The imposition of sanctions imposes a regulatory (and reputational) risk for firms where the regulators may conclude that a failure to adhere to the sanctions may show a failure in financial crime systems and controls and result in regulatory enforcement action. The current volatility in commodity markets has also raised regulatory issues concerning market conduct. In this update we cover some of the regulatory alerts that financial services regulators have issued in key jurisdictions in light of the sanctions imposed on Russia.

Key risks include:

  • UK – UK financial services regulators have issued several announcements following the UK Government’s decision to impose sanctions on Russia. A key message from the Financial Conduct Authority is that it expects firms to have established systems and controls to counter the risk that they might be used to further financial crime including compliance with financial sanctions obligations.
  • United States – The Financial Crime Enforcement Network has issued the Russian Elites High Value Assets alert.
  • European Union – The European Commission has published FAQs that are intended to guide EU businesses on the obligations that the sanctions create.
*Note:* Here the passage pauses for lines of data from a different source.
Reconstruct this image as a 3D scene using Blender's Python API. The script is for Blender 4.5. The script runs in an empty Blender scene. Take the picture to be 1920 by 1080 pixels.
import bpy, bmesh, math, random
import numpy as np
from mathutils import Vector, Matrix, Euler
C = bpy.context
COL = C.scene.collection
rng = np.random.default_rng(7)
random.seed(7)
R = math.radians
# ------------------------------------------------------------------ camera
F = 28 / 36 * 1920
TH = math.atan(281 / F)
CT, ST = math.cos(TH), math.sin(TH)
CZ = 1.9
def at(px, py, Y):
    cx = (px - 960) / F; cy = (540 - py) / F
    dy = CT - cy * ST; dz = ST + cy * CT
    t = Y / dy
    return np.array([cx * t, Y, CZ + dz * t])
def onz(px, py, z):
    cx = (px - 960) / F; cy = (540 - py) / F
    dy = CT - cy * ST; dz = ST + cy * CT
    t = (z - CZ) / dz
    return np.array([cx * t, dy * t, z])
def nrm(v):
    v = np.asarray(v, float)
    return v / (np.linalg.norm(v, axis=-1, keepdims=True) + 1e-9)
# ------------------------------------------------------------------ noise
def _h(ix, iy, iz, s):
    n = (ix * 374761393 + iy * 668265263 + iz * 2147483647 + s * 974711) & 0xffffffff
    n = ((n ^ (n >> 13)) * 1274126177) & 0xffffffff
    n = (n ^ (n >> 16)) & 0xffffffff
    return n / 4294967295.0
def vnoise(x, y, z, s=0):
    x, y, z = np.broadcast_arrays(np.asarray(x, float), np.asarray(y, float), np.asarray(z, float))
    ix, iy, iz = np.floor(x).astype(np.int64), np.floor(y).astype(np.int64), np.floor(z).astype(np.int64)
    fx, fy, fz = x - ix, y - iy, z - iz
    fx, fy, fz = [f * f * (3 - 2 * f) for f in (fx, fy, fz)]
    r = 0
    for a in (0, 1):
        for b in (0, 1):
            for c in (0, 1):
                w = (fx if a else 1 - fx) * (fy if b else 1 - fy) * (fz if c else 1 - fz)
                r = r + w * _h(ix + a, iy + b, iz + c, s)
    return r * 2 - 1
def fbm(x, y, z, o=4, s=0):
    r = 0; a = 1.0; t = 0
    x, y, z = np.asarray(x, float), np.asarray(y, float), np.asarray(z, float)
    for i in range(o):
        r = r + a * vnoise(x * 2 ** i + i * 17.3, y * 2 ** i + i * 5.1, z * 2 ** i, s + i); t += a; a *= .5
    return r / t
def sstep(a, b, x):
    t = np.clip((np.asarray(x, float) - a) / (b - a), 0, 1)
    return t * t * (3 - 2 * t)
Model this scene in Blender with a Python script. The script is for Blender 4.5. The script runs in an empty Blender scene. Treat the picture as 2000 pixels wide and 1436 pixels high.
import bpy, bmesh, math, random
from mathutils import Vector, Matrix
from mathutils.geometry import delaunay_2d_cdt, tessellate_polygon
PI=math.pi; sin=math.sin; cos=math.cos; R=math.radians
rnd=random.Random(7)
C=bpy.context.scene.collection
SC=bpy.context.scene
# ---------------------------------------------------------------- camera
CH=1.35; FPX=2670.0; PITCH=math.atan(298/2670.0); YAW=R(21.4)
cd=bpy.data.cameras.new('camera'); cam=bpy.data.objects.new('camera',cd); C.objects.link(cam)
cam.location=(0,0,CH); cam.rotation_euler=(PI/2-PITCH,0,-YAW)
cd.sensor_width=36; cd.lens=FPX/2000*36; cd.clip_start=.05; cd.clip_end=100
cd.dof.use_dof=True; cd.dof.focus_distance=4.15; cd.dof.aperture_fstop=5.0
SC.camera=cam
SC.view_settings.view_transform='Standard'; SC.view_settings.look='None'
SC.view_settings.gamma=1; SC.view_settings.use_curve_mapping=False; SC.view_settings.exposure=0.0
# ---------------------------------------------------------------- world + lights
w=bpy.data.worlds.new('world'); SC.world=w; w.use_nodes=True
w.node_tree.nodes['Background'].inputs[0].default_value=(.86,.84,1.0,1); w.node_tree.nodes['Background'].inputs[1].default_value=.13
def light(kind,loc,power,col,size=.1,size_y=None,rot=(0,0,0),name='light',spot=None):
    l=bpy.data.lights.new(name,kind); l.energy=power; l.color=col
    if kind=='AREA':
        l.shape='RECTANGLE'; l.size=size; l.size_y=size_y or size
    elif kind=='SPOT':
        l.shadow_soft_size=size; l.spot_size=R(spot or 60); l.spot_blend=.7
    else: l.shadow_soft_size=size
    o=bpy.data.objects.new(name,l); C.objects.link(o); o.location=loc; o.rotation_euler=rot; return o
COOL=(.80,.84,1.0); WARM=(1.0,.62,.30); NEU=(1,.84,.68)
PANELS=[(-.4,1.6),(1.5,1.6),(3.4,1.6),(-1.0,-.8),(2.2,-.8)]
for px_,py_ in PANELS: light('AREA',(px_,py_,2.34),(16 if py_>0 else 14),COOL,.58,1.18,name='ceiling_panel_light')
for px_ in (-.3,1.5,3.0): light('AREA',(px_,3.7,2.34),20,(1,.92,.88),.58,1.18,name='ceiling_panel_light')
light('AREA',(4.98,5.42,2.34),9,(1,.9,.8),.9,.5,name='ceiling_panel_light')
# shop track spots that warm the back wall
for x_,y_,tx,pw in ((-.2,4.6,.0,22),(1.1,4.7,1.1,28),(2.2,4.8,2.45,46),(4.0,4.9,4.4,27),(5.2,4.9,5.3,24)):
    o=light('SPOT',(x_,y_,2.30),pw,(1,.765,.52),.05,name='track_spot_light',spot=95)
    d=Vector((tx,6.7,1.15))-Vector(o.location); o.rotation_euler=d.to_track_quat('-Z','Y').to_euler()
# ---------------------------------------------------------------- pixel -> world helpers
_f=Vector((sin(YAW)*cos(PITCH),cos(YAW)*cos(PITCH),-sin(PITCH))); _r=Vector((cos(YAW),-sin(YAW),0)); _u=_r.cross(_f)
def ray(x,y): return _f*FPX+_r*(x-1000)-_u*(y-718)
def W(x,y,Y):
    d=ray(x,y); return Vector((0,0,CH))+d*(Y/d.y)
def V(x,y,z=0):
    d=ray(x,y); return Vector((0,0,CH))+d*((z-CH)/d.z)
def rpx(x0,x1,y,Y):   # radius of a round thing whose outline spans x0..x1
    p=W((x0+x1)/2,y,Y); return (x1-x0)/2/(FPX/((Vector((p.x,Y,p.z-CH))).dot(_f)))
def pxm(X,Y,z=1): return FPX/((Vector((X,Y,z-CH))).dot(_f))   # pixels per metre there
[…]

The European Securities and Markets Authority has also made market recommendations.
  • Netherlands – The Dutch Central Bank has issued an alert on the sanctions following concerns that some financial institutions were not reporting all of their sanctions list ‘hits’.
  • France – The Ministry of the Economy has granted credit institutions and finance companies a "State guarantee" (Garantie de l’Etat) to provide economic support in light of significant volatility in energy and non-energy commodity prices.
  • Germany – BaFin has published a supervisory statement concerning money laundering and the identity verification of refugees from the Ukrainian war zone.
  • Luxembourg – The CSSF issued on 31 March 2022 detailed Q&As on fund liquidity and management tools including the use of side pockets.
  • Singapore –Singapore has imposed unilateral sanctions on Russia following its invasion of Ukraine and the Monetary Authority of Singapore has issued two notices providing further detail.
  • Australia – Australia has imposed autonomous sanctions on Russia but there have been few regulatory announcements with the most important so far coming from the Australian Prudential Regulation Authority on Australian superannuation funds.